At least when I f*ck up the ‘client’ can’t kick off.

(18)(0)
Waz from Irwinz

I represents the family of that bloke what recently copped it in your operation.

We is issuing a massive claim for negligencd against you, your employer, the theatre nurse and anyone we can find on the electoral with the initials NHS. Our costs are 340 Gs to date.

P.S. Can you lend us a quid for the vendor? Spaffed the bonus on a Zinger meal at lunch.

(8)(2)
Not Amused

What makes law stressful is exactly the same thing that makes it fun – responsibility.

In so many other walks of life there is no personal responsibility for your actions. At the Bar, if you mess up, you pay. As a solicitor, if you mess up, you lose your job. Very few other jobs are like that nowadays. What matters is personal responsibility.

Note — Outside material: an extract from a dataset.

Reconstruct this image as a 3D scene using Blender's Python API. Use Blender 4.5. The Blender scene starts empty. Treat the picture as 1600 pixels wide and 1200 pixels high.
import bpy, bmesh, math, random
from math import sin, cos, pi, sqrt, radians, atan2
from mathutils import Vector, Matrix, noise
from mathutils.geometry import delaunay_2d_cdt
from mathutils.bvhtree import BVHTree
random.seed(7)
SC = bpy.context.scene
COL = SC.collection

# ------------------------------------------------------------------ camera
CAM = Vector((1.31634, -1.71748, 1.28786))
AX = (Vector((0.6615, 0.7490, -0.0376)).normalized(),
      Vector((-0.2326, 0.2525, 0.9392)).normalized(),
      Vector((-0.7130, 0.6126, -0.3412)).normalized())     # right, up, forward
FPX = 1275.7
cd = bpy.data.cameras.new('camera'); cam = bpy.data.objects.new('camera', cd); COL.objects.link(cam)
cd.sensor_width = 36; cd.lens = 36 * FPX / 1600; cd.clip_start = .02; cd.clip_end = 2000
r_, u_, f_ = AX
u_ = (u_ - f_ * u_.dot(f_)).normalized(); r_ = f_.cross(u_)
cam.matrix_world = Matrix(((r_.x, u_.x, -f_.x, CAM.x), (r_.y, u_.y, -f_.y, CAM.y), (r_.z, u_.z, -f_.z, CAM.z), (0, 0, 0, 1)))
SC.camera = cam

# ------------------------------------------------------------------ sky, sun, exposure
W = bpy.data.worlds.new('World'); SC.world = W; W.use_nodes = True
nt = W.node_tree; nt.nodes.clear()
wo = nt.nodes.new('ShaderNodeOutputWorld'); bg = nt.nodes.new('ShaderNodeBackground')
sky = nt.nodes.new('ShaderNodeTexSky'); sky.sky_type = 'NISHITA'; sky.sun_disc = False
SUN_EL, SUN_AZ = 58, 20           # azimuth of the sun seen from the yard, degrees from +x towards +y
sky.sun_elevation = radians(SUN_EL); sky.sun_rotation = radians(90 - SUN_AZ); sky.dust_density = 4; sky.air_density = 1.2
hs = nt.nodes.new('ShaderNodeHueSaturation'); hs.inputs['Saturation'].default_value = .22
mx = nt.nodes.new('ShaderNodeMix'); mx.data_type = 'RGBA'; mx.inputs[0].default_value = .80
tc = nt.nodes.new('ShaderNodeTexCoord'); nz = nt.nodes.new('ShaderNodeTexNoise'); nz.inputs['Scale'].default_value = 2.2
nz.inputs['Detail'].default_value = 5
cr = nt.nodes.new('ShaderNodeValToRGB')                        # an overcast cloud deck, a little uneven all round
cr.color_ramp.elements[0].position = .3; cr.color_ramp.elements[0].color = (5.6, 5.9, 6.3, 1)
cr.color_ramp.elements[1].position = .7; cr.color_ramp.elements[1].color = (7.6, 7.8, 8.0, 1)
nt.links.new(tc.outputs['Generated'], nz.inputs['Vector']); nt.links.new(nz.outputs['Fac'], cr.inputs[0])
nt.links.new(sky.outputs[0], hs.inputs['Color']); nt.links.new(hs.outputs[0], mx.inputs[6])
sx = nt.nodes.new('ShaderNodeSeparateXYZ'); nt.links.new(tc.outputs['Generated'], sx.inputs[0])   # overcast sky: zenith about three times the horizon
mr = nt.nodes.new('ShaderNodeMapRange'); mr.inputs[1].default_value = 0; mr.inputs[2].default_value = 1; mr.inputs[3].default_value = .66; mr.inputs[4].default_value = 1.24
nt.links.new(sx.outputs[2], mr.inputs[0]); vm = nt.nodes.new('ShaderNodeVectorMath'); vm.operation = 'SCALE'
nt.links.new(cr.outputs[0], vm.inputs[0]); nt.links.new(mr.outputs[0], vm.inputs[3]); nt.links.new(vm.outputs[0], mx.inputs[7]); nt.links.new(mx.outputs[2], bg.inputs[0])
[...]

And I am afraid that I exclude from this doctors, family lawyers or criminal lawyers. Yes there might be bad consequences to a mistaken amongst them. But there is no personal responsibility for small errors.

(3)(11)
Anonymous

Huh? What do you mean there is no personal responsibility for doctors, family lawyers or criminal lawyers? Could you not argue that the consequences are even more serious because they could result in someone being imprisoned, losing their children or, y’know, DYING.
Also, how the hell do you work out that you ‘pay’ if you mess up at the Bar, more so than if a doctor messes up?

(1)(0)
Anonymous

NA, have you heard of this thing called indemnity insurance? I can tell you that you would have to cock up monumentally to be fired as a solicitor (unless they want rid of you anyway or you breach the code of conduct). Also, at the Bar, who is going to fire you if you give bad advice or perform poorly? If you’re consistently crap, it will have an impact on your career, but one mistake is not going to ruin you. I had a barrister give shitty advice that eventually led to the client being ordered to pay costs of 200k. He agreed to reduce his fee-note to 10k from 12k. Nothing else happened to him.

(2)(0)
Stressed lawyer

I wake up in a wet bed four mornings a week and sometimes burst into tears for no apparent reason.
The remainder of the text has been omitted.